Kondisi ini dibaca betul oleh Pimpinan Pusat Ansor secara cermat sebagai instrumen perubahan. Sejak dini antar kyai muda dipertemukan, saling berdialektika dan berdiskusi secara inten. Saling bertukar pengetahuan, pengalaman dan ketrampilan, khususnya pada hal-hal terkait dengan leadership, memamahami masalah-masalah kemasyarakatan, kebangsaan dan global. Keluasan pengetahuan agama (tafaqquh fiddin) di Timur Tengah dan Pesantren harus diimplementasikan melalui laboratorium Ansor, sebagai miniatur masyarakat Indonesia.
Medan Juang
Oleh Pimpinan Pusat Ansor para kyai muda diberikan tempat yang terhormat dan strategis, utamanya di Lembaga Majlid Dzikir dan Sholawat Rijalul Ansor. Sebuah wadah untuk mendesiminasikan pikiran, gagasan, nilai dan tradisi ahlussunnah wal jamaah an-nahdliyah. Dzikir dan sholawat yang mestinya menjadi milik (trademerk) NU, belakangan secara berlahan dimiliki oleh komunitas keagamaan lain. Padahal selama ini, menjadi daya pembeda yang sangat jelas antara NU dengan yang lainnya. Selain itu menghadapi tantangan modernisasi yang sangat kuat menghendaki Ansor untuk merevitalisasi nilai dan tradisi Aswaja, salah satunya dibentuk Majlis Dzikir dan Sholawat Rijalul Ansor yang kini dipercayakan dipimpin oleh Gus Aam.

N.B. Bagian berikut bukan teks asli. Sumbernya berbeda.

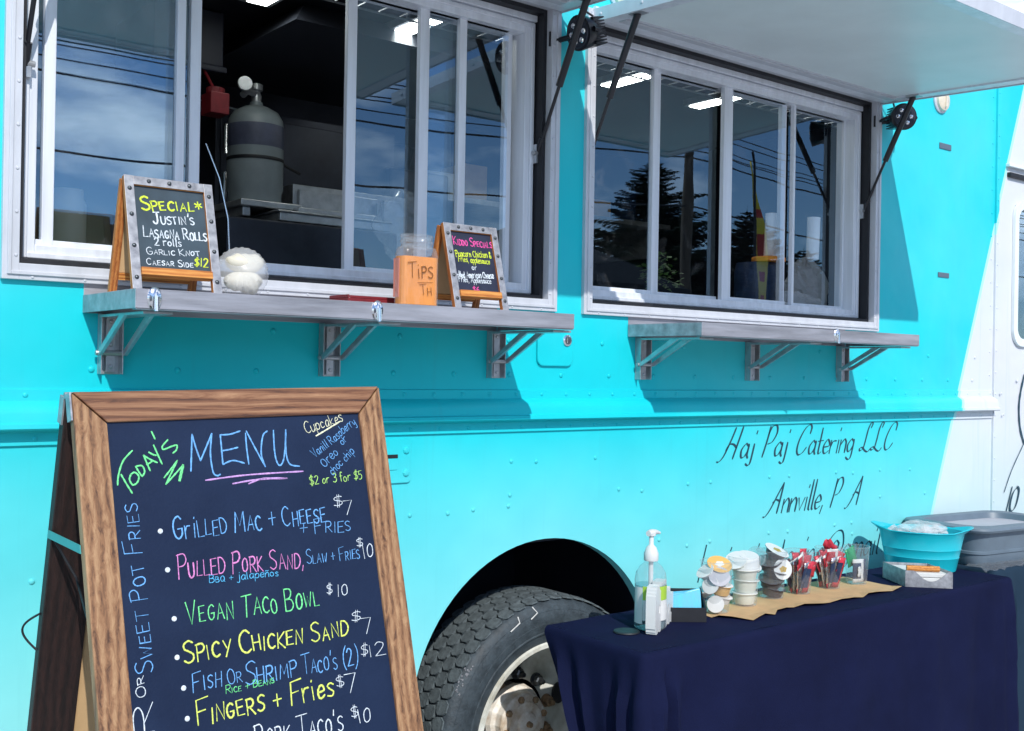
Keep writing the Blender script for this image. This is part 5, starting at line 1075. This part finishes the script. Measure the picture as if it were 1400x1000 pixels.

Kehadiran kyai muda bagi Ansor juga dinilai sangat strategis untuk menjawab masalah-masalah keagamaan (diniyah) dan kebangsaan. Karenanya mereka kerap terlibat memandegani pelbagai Bahsul Masail (BM) dan Halaqah Kyai Muda (HKM). Persoalan kepemimpinan, pajak dan zakat, sumber daya alam, perbankan dan masalah-masalah publik lain kerap diselesaikan oleh mereka dalam BM dan HKM. Menurut saya ini perkembangan yang sangat positif dan harus mendapatkan apresiasi, terutama para pimpinan Nahdlatul Ulama.

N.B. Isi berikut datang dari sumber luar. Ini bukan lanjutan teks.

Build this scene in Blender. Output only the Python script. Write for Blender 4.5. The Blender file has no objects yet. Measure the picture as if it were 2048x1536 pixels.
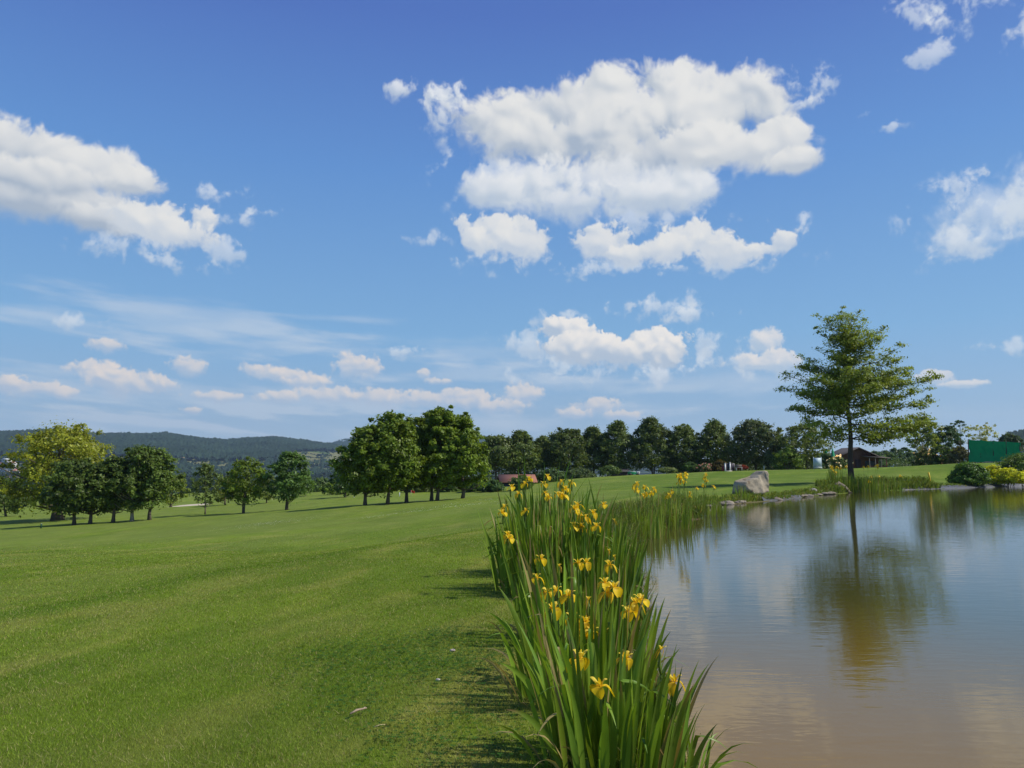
import bpy, math, random
import numpy as np
R = math.radians
scene = bpy.context.scene
COL = scene.collection
rng = np.random.default_rng(7)
random.seed(7)

# ------------------------------------------------------------------ camera
F = 1536.0                     # focal length in photo pixels (27 mm on 36 mm)
PITCH = R(6.2)
EYE = 1.5
cam_d = bpy.data.cameras.new('camera'); cam = bpy.data.objects.new('camera', cam_d); COL.objects.link(cam)
cam_d.sensor_width = 36; cam_d.lens = 27; cam_d.clip_start = 0.05; cam_d.clip_end = 20000
cam.location = (0, 0, EYE); cam.rotation_euler = (R(90) + PITCH, 0, 0)
scene.camera = cam

def ray(px, py):
    cx = (px - 1024) / F; cy = (768 - py) / F
    return np.array([cx, math.cos(PITCH) - cy * math.sin(PITCH), math.sin(PITCH) + cy * math.cos(PITCH)])
def at(px, py, Y):
    d = ray(px, py); d = d * (Y / d[1]); return np.array([d[0], d[1], d[2] + EYE])
def on_z(px, py, z):
    d = ray(px, py); k = (z - EYE) / d[2]; return np.array([d[0] * k, d[1] * k, z])
def project(P):
    P = np.asarray(P, float); v = P - np.array([0, 0, EYE])
    c, s = math.cos(PITCH), math.sin(PITCH)
    fwd = v[..., 1] * c + v[..., 2] * s; up = -v[..., 1] * s + v[..., 2] * c
    return 1024 + F * v[..., 0] / fwd, 768 - F * up / fwd
def az_el(px, py):
    d = ray(px, py); return math.atan2(d[0], d[1]), math.atan2(d[2], math.hypot(d[0], d[1]))

# ------------------------------------------------------------------ mesh helpers
class MB:
    def __init__(s): s.v = []; s.f = []; s.c = []; s.n = 0
    def add(s, v, f, c=(1, 1, 1)):
        v = np.asarray(v, float).reshape(-1, 3); f = np.asarray(f, int)
        c = np.asarray(c, float)
        if c.ndim == 1: c = np.repeat(c[None, :], len(v), 0)
        s.v.append(v); s.f.append(f + s.n); s.c.append(c); s.n += len(v)
    def box(s, lo, hi, c=(1, 1, 1), rz=0, o=(0, 0, 0)):
        x0, y0, z0 = lo; x1, y1, z1 = hi
        v = np.array([[x0,y0,z0],[x1,y0,z0],[x1,y1,z0],[x0,y1,z0],[x0,y0,z1],[x1,y0,z1],[x1,y1,z1],[x0,y1,z1]], float)
        if rz:
            ca, sa = math.cos(rz), math.sin(rz); v = np.c_[v[:,0]*ca - v[:,1]*sa, v[:,0]*sa + v[:,1]*ca, v[:,2]]
        s.add(v + np.array(o), [[0,3,2,1],[4,5,6,7],[0,1,5,4],[1,2,6,5],[2,3,7,6],[3,0,4,7]], c)
    def tube(s, pts, rad, k=6, c=(1, 1, 1), cap=True):
        pts = np.asarray(pts, float); n = len(pts); rad = np.broadcast_to(np.asarray(rad, float), (n,))
        t = np.gradient(pts, axis=0); t /= np.linalg.norm(t, axis=1)[:, None] + 1e-9
        ref = np.array([0, 0, 1.0]) if abs(t[0][2]) < .9 else np.array([1.0, 0, 0])
        vs = []
        a = np.arange(k) * 2 * math.pi / k
        u = np.cross(t[0], ref); u /= np.linalg.norm(u)
        for i in range(n):
            u = u - t[i] * np.dot(u, t[i]); u /= np.linalg.norm(u) + 1e-9
            w = np.cross(t[i], u)
            vs.append(pts[i] + rad[i] * (np.cos(a)[:, None] * u + np.sin(a)[:, None] * w))
        v = np.concatenate(vs); i = np.arange(n - 1)[:, None] * k; j = np.arange(k)[None, :]; j2 = (j + 1) % k
        f = np.stack([i + j, i + j2, i + k + j2, i + k + j], -1).reshape(-1, 4)
        base = s.n
        s.add(v, f, c)
        if cap:
            s.f.append(np.array([list(range(base, base + k))[::-1]])); s.f.append(np.array([list(range(base + (n - 1) * k, base + n * k))]))
    def build(s, name, mat, parent=None, smooth=False):
        me = bpy.data.meshes.new(name)
        v = np.concatenate(s.v); c = np.concatenate(s.c)
        me.vertices.add(len(v)); me.vertices.foreach_set('co', v.astype(np.float32).ravel())
        tot = np.concatenate([np.full(len(f), f.shape[1]) for f in s.f]); li = np.concatenate([f.ravel() for f in s.f])
        st = np.concatenate([[0], np.cumsum(tot)[:-1]])
        me.loops.add(len(li)); me.loops.foreach_set('vertex_index', li.astype(np.int32))
        me.polygons.add(len(tot)); me.polygons.foreach_set('loop_start', st.astype(np.int32)); me.polygons.foreach_set('loop_total', tot.astype(np.int32))
        if smooth: me.polygons.foreach_set('use_smooth', np.ones(len(tot), bool))
        a = me.color_attributes.new('col', 'FLOAT_COLOR', 'POINT')
        a.data.foreach_set('color', np.c_[c, np.ones(len(c))].astype(np.float32).ravel())
        me.update(calc_edges=True); me.validate()
        me.materials.append(mat)
        o = bpy.data.objects.new(name, me); COL.objects.link(o)
        if parent is not None: o.parent = parent; o.matrix_parent_inverse.identity(); o.location = tuple(-np.array(parent.location)) if not parent.get('_local') else (0, 0, 0)
        return o
# meshes are given in world coordinates; children of an Empty are shifted back by the Empty's own location
def tag(o, label, cat, group=None):
    o['label'] = label; o['category'] = cat
    if group: o['group'] = group
    return o
def thing(name, loc, label, cat, group=None):
    o = bpy.data.objects.new(name, None); o.empty_display_size = .3; COL.objects.link(o)
    o.location = tuple(float(q) for q in loc); return tag(o, label, cat, group)
def kind(o, k): o['kind'] = k; return o
def sub(name, mesh_owner_parent, mb, mat, smooth=False):
    """a sub-part: child of a part mesh which itself sits at -loc under its thing, so local coords are already world."""
    o = mb.build(name, mat, None, smooth); o.parent = mesh_owner_parent; o.matrix_parent_inverse.identity(); return o

# ------------------------------------------------------------------ materials
def new_mat(name):
    m = bpy.data.materials.new(name); m.use_nodes = True; nt = m.node_tree; nt.nodes.clear(); return m, nt
def N(nt, t, **kw):
    n = nt.nodes.new(t)
    for k, v in kw.items():
        if k.startswith('i_'):
            key = k[2:]; key = int(key) if key.isdigit() else key.replace('_', ' '); n.inputs[key].default_value = v
        else: setattr(n, k, v)
    return n
def mth(nt, op, a, b=None, c=None, clamp=False):
    n = nt.nodes.new('ShaderNodeMath'); n.operation = op; n.use_clamp = clamp
    for i, q in enumerate((a, b, c)):
        if q is None: continue
        if isinstance(q, (int, float)): n.inputs[i].default_value = q
        else: nt.links.new(q, n.inputs[i])
    return n.outputs[0]
def vm(nt, op, a, b=None):
    n = nt.nodes.new('ShaderNodeVectorMath'); n.operation = op
    for i, q in enumerate((a, b)):
        if q is None: continue
        if isinstance(q, (tuple, list)): n.inputs[i].default_value = q
        else: nt.links.new(q, n.inputs[i])
    return n.outputs['Value'] if op in ('DOT_PRODUCT', 'LENGTH') else n.outputs[0]
def mixc(nt, fac, a, b, mode='MIX'):
    n = nt.nodes.new('ShaderNodeMix'); n.data_type = 'RGBA'; n.blend_type = mode
    for s, q in ((n.inputs[0], fac), (n.inputs[6], a), (n.inputs[7], b)):
        if isinstance(q, (int, float)): s.default_value = q
        elif isinstance(q, (tuple, list)): s.default_value = tuple(q) + ((1,) if len(q) == 3 else ())
        else: nt.links.new(q, s)
    return n.outputs[2]
def ramp(nt, fac, stops):
    n = nt.nodes.new('ShaderNodeValToRGB'); cr = n.color_ramp
    while len(cr.elements) < len(stops): cr.elements.new(.5)
    for e, (p, c) in zip(cr.elements, stops):
        e.position = p; e.color = tuple(c) + (1,) if isinstance(c, (tuple, list)) else (c, c, c, 1)
    nt.links.new(fac, n.inputs[0]); return n.outputs[0]
def smooth01(nt, x, a, b):
    n = nt.nodes.new('ShaderNodeMapRange'); n.interpolation_type = 'SMOOTHSTEP'
    n.inputs[1].default_value = a; n.inputs[2].default_value = b; nt.links.new(x, n.inputs[0]); return n.outputs[0]
def noise(nt, vec, scale, detail=4, rough=.55, dist=0):
    n = N(nt, 'ShaderNodeTexNoise'); n.inputs['Scale'].default_value = scale; n.inputs['Detail'].default_value = detail
    n.inputs['Roughness'].default_value = rough; n.inputs['Distortion'].default_value = dist
    if vec is not None: nt.links.new(vec, n.inputs['Vector'])
    return n.outputs['Fac']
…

Nampak sekali kedalaman dan keluasan pemahaman Islam yang dimiliki oleh para kyai muda itu ketika mereka terlibat dalam perdebatan dan diskusi mendalam di sejumlah Bahsul Masail dan Halaqoh. Kemahiran membaca dan mengurai kitab kuning tak diragukan. Hal itu juga diakui oleh banyak kalangan di luar NU. Bagi saya mereka semua adalah asset NU yang tak ternilai harganya, bahkan asset bangsa Indonesia, karena mereka mempunyai pemahaman Islam yang moderat ala ahlussunnah wal jamaah. Terbiasa menerima perbedaan, dan menjunjung tinggi pluralitas dan kedamaian.

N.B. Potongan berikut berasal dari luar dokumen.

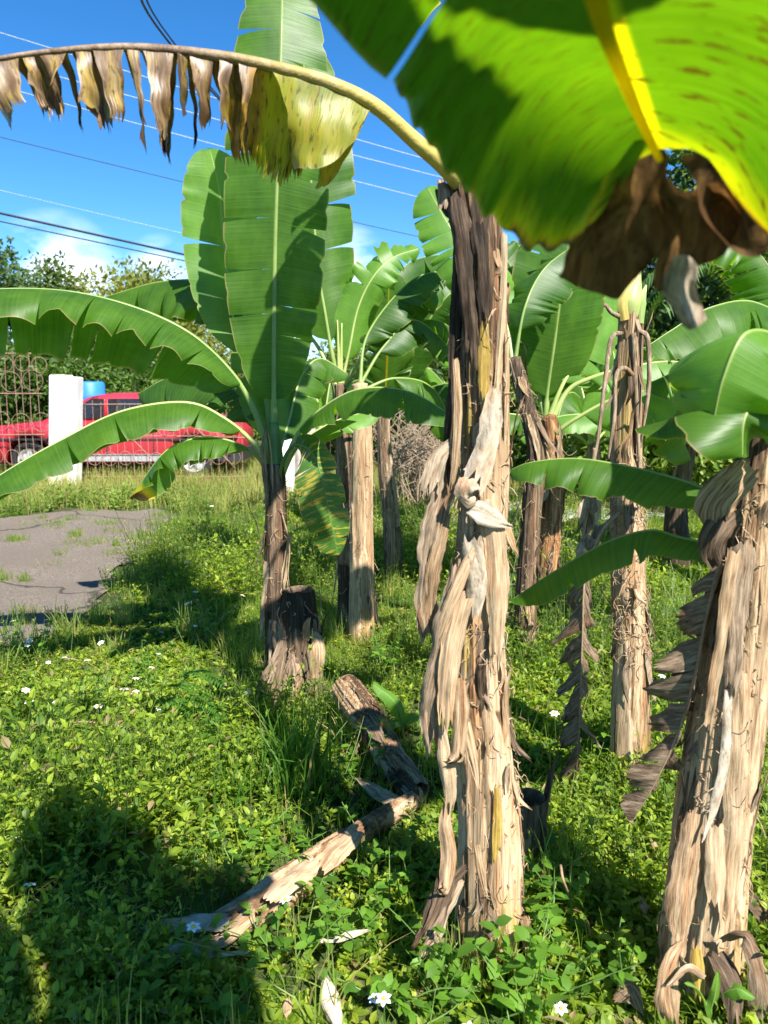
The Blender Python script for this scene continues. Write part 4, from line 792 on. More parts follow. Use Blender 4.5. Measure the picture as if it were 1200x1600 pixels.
def sheet(name, rows, mat, parent, cr=.006, sub=6, seed=0, tint=.4):
    g = np.array([[list(P(*q)) for q in r] for r in rows]); a = np.array([spline(r, 24) for r in g]); a = np.array([spline(a[:, j], 26) for j in range(24)])
    a += cr * (np.sin(a[..., [1, 2, 0]] * 55 + seed) + .6 * np.sin(a[..., [2, 0, 1]] * 120 + seed * 2))
    return mk(name, a.reshape(-1, 3), [grid_faces(24, 26)], mat, parent, col=np.full(24 * 26, tint))
TIPD = dry_mat('brown_leaf_tip', [(.3, (.04, .018, .005)), (.45, (.13, .065, .018)), (.6, (.26, .14, .045)), (.8, (.42, .26, .12))], (45, 45, 8), trans=.42)
sheet('dead_tip', [[(1018, 205, .73), (1030, 215, .735), (1045, 232, .74), (1050, 240, .74)], [(975, 290, .75), (1000, 295, .76), (1035, 300, .765), (1060, 290, .75)], [(905, 370, .765), (945, 385, .79), (1000, 390, .79), (1060, 370, .77)], [(872, 428, .775), (925, 455, .80), (965, 472, .80), (1000, 420, .785)]], TIPD, N_, seed=1, tint=.35)
sheet('dead_tip', [[(1035, 260, .755), (1060, 285, .76), (1090, 300, .765), (1130, 290, .75)], [(1030, 320, .77), (1065, 335, .785), (1110, 340, .79), (1150, 325, .76)], [(1020, 400, .78), (1060, 410, .80), (1100, 400, .80), (1145, 380, .77)], [(1010, 440, .78), (1050, 440, .80), (1090, 420, .80), (1130, 405, .78)]], TIPD, N_, seed=2, tint=.45)
sheet('dead_tip', [[(1075, 245, .74), (1110, 260, .745), (1150, 290, .75), (1185, 320, .75)], [(1080, 300, .755), (1115, 320, .77), (1155, 335, .765), (1195, 345, .76)], [(1095, 345, .765), (1125, 370, .78), (1160, 370, .775), (1195, 360, .765)], [(1120, 385, .77), (1140, 395, .78), (1165, 390, .78), (1190, 372, .77)]], TIPD, N_, seed=3, tint=.3)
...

Selain medan juang di atas, para kyai muda Ansor kerap berjibaku terjun ke basis-basis Ansor. Keliling Indonesia dari Sabang hingga Merauke dengan penuh rintangan dan masalah yang tidak sedikit. Mereka terlibat aktif menjadi Instruktur Nasional Ansor dalam forum-forum pelatihan seperti Pelatihan Kepemimpinan Dasar (PKL). Pendidikan dan Latihan Dasar (Diklatsar) Banser dan Diklat Terpadu Dasar (DTD). Pelatihan Kepemimpinan Lanjutan (PKL), Kursusu Banser Lanjutan (Susbalan) hingga Pelatihan Kepemimpinan Nasional (PKN). Mereka terlibat untuk 3-6 hari dalam pelatihan yang sudah barang tentu mengorbankan pikiran, tenaga dan waktu juga meninggalkan keluarga dan para santri di pondok pesantren.
Untuk urusan kaderisasi ini, saya menjadi saksi bagi kiprah dan gerak juang mereka. Mereka tidak saja lihai dipanggung untuk ceramah umum dengan ribuan masa, mengurai kitab demi kitab kuning, namun juga lihai dan telaten mendampingi kader dari level yang paling rendah, hingga tinggi. Mendengarkan keluh kesah para anggota dan kader Ansor dari urusan keluarga, pekerjaan, hingga kemasyarakatan. Saya berterimakasih dan salut betul atas dedikasi para kyai muda Ansor ini.
Mereka telah ikut berjuang membesarkan Ansor yang kini kadernya tercatat 5 juta orang. Pengkaderan tiada henti dan tak bertepi juga slogan yang dibikin oleh salah seorang kyai muda, Gus Aunulloh Ala Habib, yang kini telah menjadi semangat para instruktur Ansor. Sungguh menjadi contoh (model) dalam berjuang di wadah non nirlaba seperti Ansor ini. Wallahu a`lam bi al-shawab.